Campaign Casebook: Metropolitan Police

Domestic violence offenders were targeted with the message that silence no longer meant safety. Previous domestic violence campaigns run by the Metropolitan Police have focused on encouraging women to report abuse and press charges against partners - 85% of domestic violence offenders are men. However, the problem with this approach is that too many women are afraid to take action. But with a change in the way that domestic violence is policed, the Met wanted to let abusive men know that they could now be prosecuted without their partner's participation. The marketing team at the Met worked closely with officers to co-ordinate communication campaigns with operational ones. In this case, Met officers from the Community Safety Unit brought charges against 70 domestic violence offenders during a week in September last year, just before the ads and PR started.

Journalists were taken along on the operation, yielding features that reflected the Met's key messages. Gaining the backing of Arsenal FC's managing director Keith Edelman was key. The Met was offered the football club's press facilities, pitchside filming access and free advertising space in match programmes.

Focusing media attention on this operation provided an ideal follow-up story for the second phase of the campaign, when the Met reported that 30 of the 70 offenders arrested prior to the first phase were awaiting trial.

Breaking the silence

Poster, press and ambient ads were created in the style of other police ads. The headlines 'Big Hitter' and 'Heartbreaker' and images of apparently respectable high-flyers were contrasted with copy revealing that they hit their partners. Each ad explained that people abusing their partners could no longer hide behind their silence. Press ads were booked into sports sections of newspaper to specifically target men.

The second phase also introduced a radio ad. A man's voice was heard talking as if he had recorded a dating voicemail and describing himself 'a bit of a heartbreaker'. A woman's voice followed this with the explanation that he also 'breaks noses, jaws and ribs', and the ad went on to explain that a partner's silence no longer protected him from prosecution.

'The second phase was all about reinforcing the message,' says Philippa Wadsworth, marketing manager at the Met. 'The ad reminded people that domestic violence is out there, and we complemented this by releasing details of the progress of prosecutions.'

That the Met's campaign complemented activity by Women's Aid and Refuge was important. The Met's role is to protect victims, but also to arrest offenders, and this campaign was firmly focused on offenders.
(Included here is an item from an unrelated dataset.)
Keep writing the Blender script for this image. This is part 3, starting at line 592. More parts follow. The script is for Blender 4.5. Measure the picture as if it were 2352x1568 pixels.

Ads run by the two support groups during the campaign period offered a message more directed at encouraging women not to put up with physical or emotional abuse.

This campaign was a finalist in the integrated category of the Institute of Public Relations 2004 awards, held last week.



Every week in the UK two women are killed in a domestic violence situation.

Because victims often don't want to press charges, the police have had difficulty prosecuting offenders. But new legislation means the police can now prosecute on the basis of witness statements and forensic evidence.

This campaign sought to target male perpetrators of domestic violence, informing them that their partners' silence no longer protected them.


The Met marketing team worked closely with victim protection organisations Refuge and Women's Aid, with marketing activity co-ordinated so that all campaigns dovetailed in message and timing. The campaign aimed to show that control is often significant in abusive relationships; it turned this on its head by showing images of men being arrested and therefore losing control. The campaign was launched in two stages, four months apart.


Media was planned to specifically target men in 'their' environment in spots that allowed for reflection on the message. These included male washroom panels in pubs, cinemas, and football grounds and stickers on gym lockers. The first phase was launched with a press conference at Arsenal FC, with the endorsement of the club's managing director, Keith Edelman.

The second phase featured radio ads and PR focused on offenders who had been prosecuted following the first phase.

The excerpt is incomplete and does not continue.